The question, "Why did you move to New York ?" begs itself but the answer is quite obvious. Maria Hassabi replies to it anyway: "It was the place I needed to be because I wanted to dance."
"In the beginning," the Cypriot dancer/choreographer tells Athens daily Ta Nea, "I just focused on pursuing my studies in the city. But I fell in love with New York, then jobs began to flow in and I'm still here."
Hassabi decided to head off to the US, as so many young artists do, to fulfill her dream of studying modern dance in Los Angeles. She graduated from the Californian Institute of the Arts in 1994 and then moved to New York where she undertook further training in the Alexander technique and in Pilates. She also studied under Merce Cunningham.
Soon thereafter collaborations with up-and-coming choreographers started flooding in. Actually Hassabi still dances regularly with the New York-based dance company Chamecki/Lerner so that she doesn't get to miss dancing.
From everyday movement to the catwalk
When it comes to her choreographic side, Hassabi explains that the area of her work is contemporary dance, "as translated via whatever happens in the present". Here is how the New York Times described the contemporary dance scene: "Manhattan's downtown choreographers have been using movement that is functional, conventional and pedestrian to illuminate movement that we think of as art." In this sense, Hassabis work fits in.
In one of her more recent works entitled Lights (performed in Athens earlier this year, at the Biennial of Young European Artists in Sarajevo last year as well as at the International Festival of Contemporary Dance in Portugal) her dancers are lit dramatically from below and mimic a model's catwalk poses "they jut out their hips, lift a shoulder...their profiles in striking poses, all the while quite expressionless" or move over and around their light.

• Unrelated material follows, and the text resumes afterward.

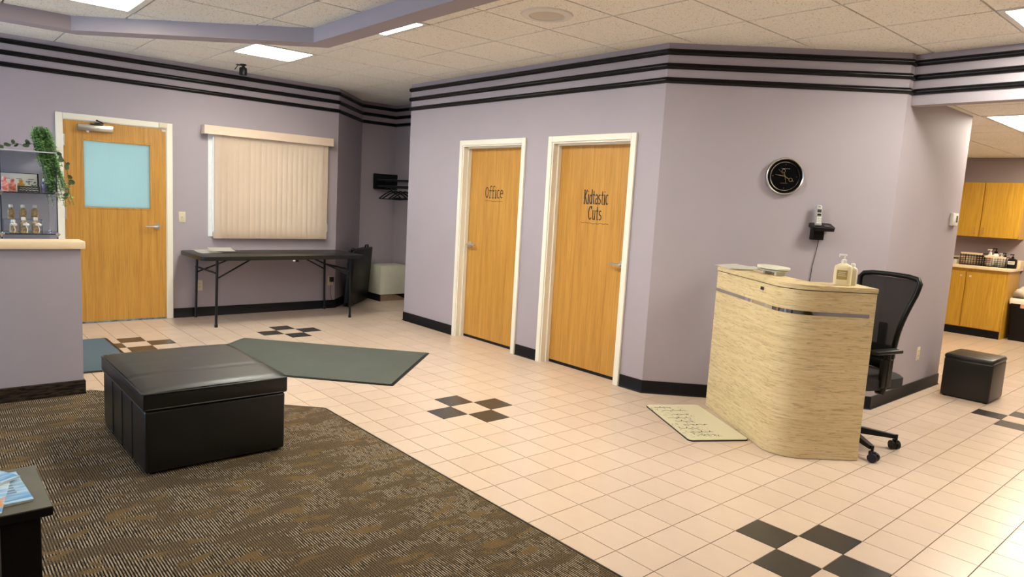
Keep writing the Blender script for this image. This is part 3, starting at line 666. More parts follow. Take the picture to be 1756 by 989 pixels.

Hassabi explains that, each dancer controls his/her own light and as such is able to control what is shown and what is hidden from the spectator. "It is a game that begins with the light and the stories unfold by the dancers."
Goals and acceptance
After seven years as a dancer and two-and-a-half years as a choreographer, "there is a lot of stress". Still Hassabi maintains that "a city like New York can surprise you with so much culture all around - with exhibitions, music, dance, art and the endless amount of news and information".
Surprises also come in the form of positive reception of her in the press. The Village Voice , for example, called her work "breathtaking". Showbusiness Weekly, said last year, "Maria Hassabi performs a continuously moving cycle of dance that entrances the audience. She locomotes on the floor, her hips barely leaving the ground. Although the movement requires incredible strength, her style barely implies effort as she glides over her shoulder to another corner of the stage."
Her work has also shone on the catwalk and Calvin Klein's invitation to choreograph his Spring 2002 collection must have come as an added pat on the back for Hassabi, who regularly accepts work in the fashion industry, though she remains faithful to dance.
And how does a Cypriot find expression in the Babel of New York? "My work began here and so it has a New York look and attitude," she says. "In any case, in New York we are all foreigners. You just need patience to be accepted. That is all."